The twin developments are a departure from the combative posture that had stoked U.S. tensions with Canada, Mexico, the European Union, Japan and even with the United States’ own struggling farmers, straining under threats of cancelled deals, tariffs, and tit-for-tat trade wars.

The development most immediately affecting Canada transpired at the NAFTA negotiating table where, sources have told CBC News, the U.S. has shaved 10 percentage points off its demand on automobile content. After spending months demanding a big increase in the amount of content cars must include from North America to avoid a tariff, in addition to insisting that half of every car comprise U.S. parts, it has now softened both proposals.

According to Reuters, Trump had told Republican senators earlier in the day that he had asked United States Trade Representative Robert Lighthizer and White House economic adviser Larry Kudlow to re-open negotiations.

In his Twitter post, which came during Asian trading hours, Trump said the United States would “only join TPP if the deal were substantially better than the deal offered to Pres. Obama. We already have BILATERAL deals with six of the eleven nations in TPP, and are working to make a deal with the biggest of those nations, Japan, who has hit us hard on trade for years!”

Policymakers in the Asia-Pacific region on Friday responded to the possibility of the U.S. rejoining the trade deal with scepticism.

“If it’s true, I would welcome it,” Japanese Finance Minister Taro Aso told reporters after a cabinet meeting on Friday and before Trump’s tweet. Aso added that the facts needed to be verified.

Trump “is a person who could change temperamentally, so he may say something different the next day,” Aso told Reuters.

Australian Prime Minister Malcolm Turnbull, commenting after Trump’s tweet, said it would be “great” to have the U.S. back in the pact though doubted it would happen.

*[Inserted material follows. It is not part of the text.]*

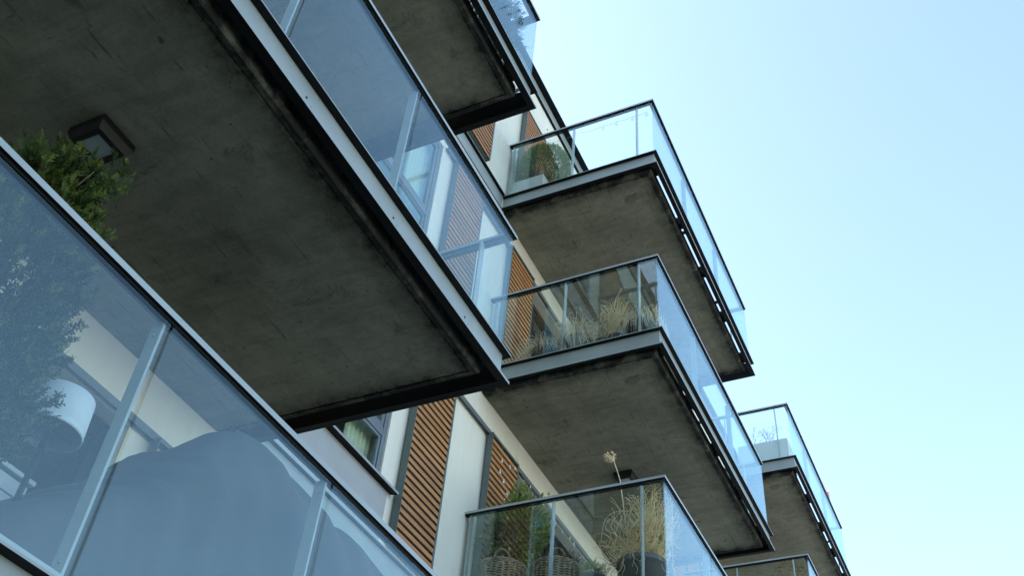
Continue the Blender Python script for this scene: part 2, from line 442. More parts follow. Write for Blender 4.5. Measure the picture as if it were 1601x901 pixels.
# shutters
def shutter(x0, L, wd=.68):
    z0, z1 = L+.06, L+2.30; y0, y1 = WY-.095, WY-.02; x1 = x0+wd
    bm = bmesh.new(); t = .006
    box(bm, x0, x0+t, y0, y1, z0, z1); box(bm, x1-.028, x1, y0-.002, y1, z0, z1)     # side plates
    box(bm, x0+t+.001, x1-.029, y0+.002, y1, z1-.03, z1-.002); box(bm, x0+t+.001, x1-.029, y0+.03, y1, z0+.001, z0+.02)
    for k in range(19):                                                            # rivet heads on the side plate
        z = z0+.09+k*.117
        for yy in ((y0+y1)/2,):
            box(bm, x0-.0015, x0, yy-.004, yy+.004, z-.004, z+.004)
    o = finish('sliding_shutter', bm, 'shutter_steel', bld)
    bm = bmesh.new(); n = 28; p = (z1-.05-z0-.02)/n
    for k in range(n):
        z = z0+.022+k*p
        dz = random.uniform(-.001, .001)
        box(bm, x0+t+.001, x1-.029, y0+random.uniform(0, .0015), y0+.014, z+dz, z+.045+dz)
    finish('slat', bm, 'slat_wood', o)
    bm = bmesh.new(); box(bm, x0+t+.002, x1-.03, y1-.012, y1-.004, z0+.03, z1-.035)
    finish('backing', bm, 'backing_board', o)
    return o
for L in LV:
    for x in (6.65, 8.19, 3.87, 15.30, 14.5-.0): shutter(x, L)
for L in LV:
    for a, b in ((.4, 4.45), (6.45, 11.45), (14.4, 18.6)):
        bm = bmesh.new(); box(bm, a, b, WY-.052, WY-.002, L+2.305, L+2.335); box(bm, a, b, WY-.052, WY-.047, L+2.28, L+2.304)
        finish('shutter_track', bm, 'window_steel', bld)

# ------------------------------------------------------------------ balconies
YF = -2.095; RH = 1.145
def slab_mesh(name, x0, x1):
    bm = bmesh.new(); ed = bm.verts.layers.float.new('edge_distance')
    a, b, c, d = x0+.055, x1-.17, YF+.078, WY-.002
    zb, zt = -.275, -.13
    offs = [(0, .012), (.012, 0), (.045, 0), (.049, .012), (.059, .012), (.063, 0), (.13, 0), (.2, 0), (.3, 0), (.45, 0), (.62, 0)]
    def rect(o, z):
        return (a+o, b-o, c+o, z)
    prev = None; N = 24
    def ring(o, z):
        xa, xb, yc = a+o, b-o, c+o; pts = []
        for k in range(N+1): pts.append((xa, d+(yc-d)*k/N))
        for k in range(1, 2*N+1): pts.append((xa+(xb-xa)*k/(2*N), yc))
        for k in range(1, N+1): pts.append((xb, yc+(d-yc)*k/N))
        r = []
        for p in pts:
            v = bm.verts.new((p[0], p[1], z)); v[ed] = o; r.append(v)
        return r
    top = ring(0, zt); prev = top
    for o, dz in offs:
        cur = ring(o, zb+dz)
        for i in range(len(cur)-1): bm.faces.new((prev[i], prev[i+1], cur[i+1], cur[i]))
        prev = cur
    # inner field
    o = offs[-1][0]
    L_ = prev[:N+1]; F = prev[N:3*N+1]; Rr = prev[3*N:]
    grid = []
    for j in range(N+1):
        row = []
        for i in range(2*N+1):
            if i == 0: row.append(L_[j])
            elif i == 2*N: row.append(Rr[N-j])
            elif j == N: row.append(F[i])
            else:
                v = bm.verts.new((a+o+(b-a-2*o)*i/(2*N), d+(c+o-d)*j/N, zb))
                v[ed] = 1.0; row.append(v)
        grid.append(row)
    for j in range(N):
        for i in range(2*N): bm.faces.new((grid[j][i], grid[j+1][i], grid[j+1][i+1], grid[j][i+1]))
    bm.faces.new([bm.verts.new(p) for p in ((a, c, zt), (b, c, zt), (b, d, zt), (a, d, zt))])
    for v in bm.verts:
        if v.co.z > -.2: v[ed] = 0.0
    bmesh.ops.recalc_face_normals(bm, faces=bm.faces)
    return finish(name, bm, 'concrete', None)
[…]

“We’re certainly not counting on it,” Turnbull told reporters in Adelaide in South Australia.

The TPP, which now comprises 11 nations, was designed to cut trade barriers in some of the fastest-growing economies of the Asia-Pacific region and to counter China’s rising economic and diplomatic clout.

Trump, who opposed multilateral trade pacts in his election campaign in 2016 and criticized the TPP as a “horrible deal”, pulled the U.S. out of the pact in early 2017. He argued bilateral deals offered better terms for U.S. businesses and workers, and signaled an intention to raise trade barriers, according to Reuters.

But Trump is struggling to get support from other countries for his recent threat to impose import tariffs on China and the U.S. farm lobby is arguing that retaliation by China would hit American agricultural exports.

Trade experts believe Trump is probably trying to placate his political base in the wake of criticism over the U.S.-China China tariff standoff.